The electronic structure and intrinsic anomalous Hall conductivity of nickel have been calculated based on the generalized gradient approximation (GGA) plus on-site Coulomb interaction (GGA + U) scheme. The highly accurate all-electron full-potential linearized augmented plane-wave method is used. It is found that the intrinsic anomalous Hall conductivity (sigma(H)(xy)) obtained from the GGA + U calculations with U = 1.9 eV and J = 1.2 eV is in nearly perfect agreement with that measured recently at low temperatures while, in contrast, the sigma(H)(xy) from the GGA calculations is about 100% larger than the measured one. This indicates that, as for the other spin-orbit interaction (SOI)-induced phenomena in 3d itinerant magnets, such as the orbital magnetic magnetization and magnetocrystalline anisotropy, the on-site electron-electron correlation, though moderate only, should be taken into account properly in order to get the correct anomalous Hall conductivity. The intrinsic sigma(H)(xy) and the number of valence electrons (N-e) have also been calculated as a function of the Fermi energy (E-F). A sign change is predicted at E-F = -0.38 eV (N-e = 9.57), and this explains qualitatively why the theoretical and experimental sigma(H)(xy) values for Fe and Co are positive.

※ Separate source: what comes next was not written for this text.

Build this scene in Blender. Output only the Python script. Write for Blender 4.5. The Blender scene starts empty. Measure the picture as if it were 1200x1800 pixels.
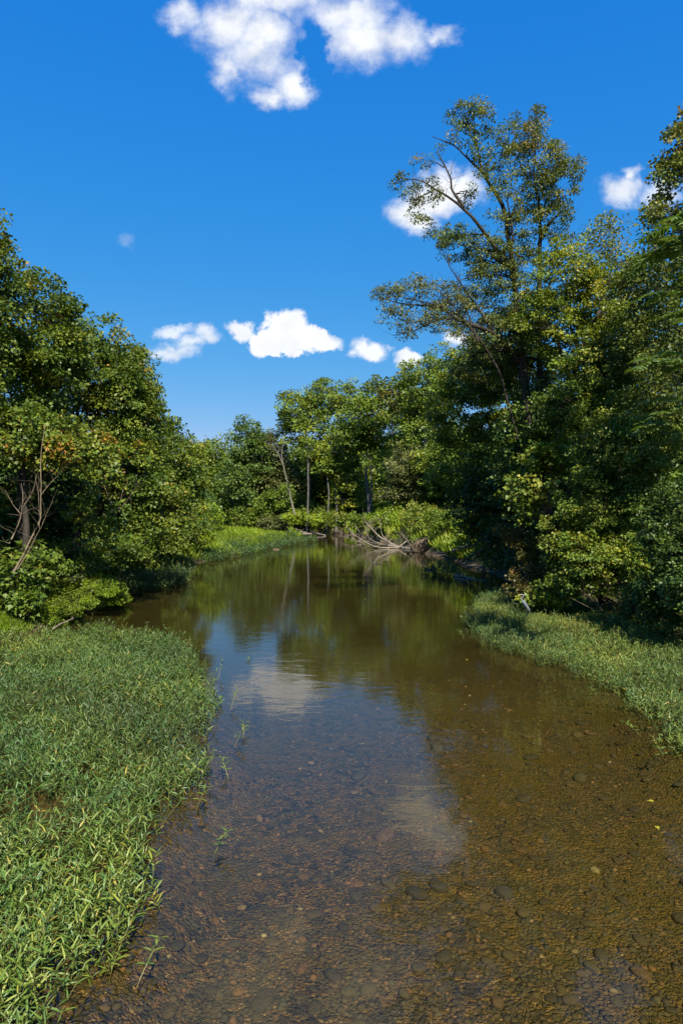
import bpy, math, random
import numpy as np
from mathutils import Vector

rng = np.random.default_rng(7)
random.seed(7)
S = bpy.context.scene
COL = S.collection

# ------------------------------------------------------------------ camera
CAM_H = 4.5
FPX = 1200.0                                   # focal length in pixels of the 1200 x 1800 photograph
cam_d = bpy.data.cameras.new('camera')
cam = bpy.data.objects.new('camera', cam_d); COL.objects.link(cam)
cam.location = (0, 0, CAM_H); cam.rotation_euler = (math.radians(90), 0, 0)
cam_d.sensor_fit = 'VERTICAL'; cam_d.sensor_height = 36.0; cam_d.lens = 24.0
cam_d.clip_start = 0.1; cam_d.clip_end = 5000
S.camera = cam

# ------------------------------------------------------------------ light
SUN_EL, SUN_AZ = 46.0, 166.0                   # azimuth clockwise from +Y (the viewing direction)
el, az = math.radians(SUN_EL), math.radians(SUN_AZ)
to_sun = Vector((math.sin(az)*math.cos(el), math.cos(az)*math.cos(el), math.sin(el)))
sd = bpy.data.lights.new('sun', 'SUN'); sd.energy = 5.0; sd.angle = math.radians(0.55); sd.color = (1.0, 0.93, 0.80)
sun = bpy.data.objects.new('sun', sd); COL.objects.link(sun)
sun.rotation_euler = (-to_sun).to_track_quat('-Z', 'Y').to_euler(); sun.location = (30, -30, 60)

S.view_settings.view_transform = 'Standard'; S.view_settings.look = 'None'
S.view_settings.exposure = 0.95; S.view_settings.gamma = 1.0
try: S.view_settings.use_curve_mapping = False
except Exception: pass
S.render.engine = 'CYCLES'
cy = S.cycles
cy.max_bounces = 6; cy.diffuse_bounces = 2; cy.glossy_bounces = 3; cy.transmission_bounces = 3
cy.transparent_max_bounces = 12; cy.caustics_reflective = False; cy.caustics_refractive = False
cy.use_denoising = True
try: cy.denoising_prefilter = 'ACCURATE'
except Exception: pass
S.render.use_persistent_data = False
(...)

It is also predicted that fcc Ni(1-x)Co(Fe,Cu)(x) alloys with x being small would also have the negative sigma(H)(xy) with the magnitude being in the range of 500-1400 Omega(-1) cm(-1). The most pronounced effect of including the on-site Coulomb interaction is that all the d-dominant bands are lowered in energy relative to the E-F by about 0.3 eV, and consequently, the small minority spin X-2 hole pocket disappears. The presence of the small X-2 hole pocket in the GGA calculations is attributed to be responsible for the large discrepancy in the sigma(H)(xy) between theory and experiment.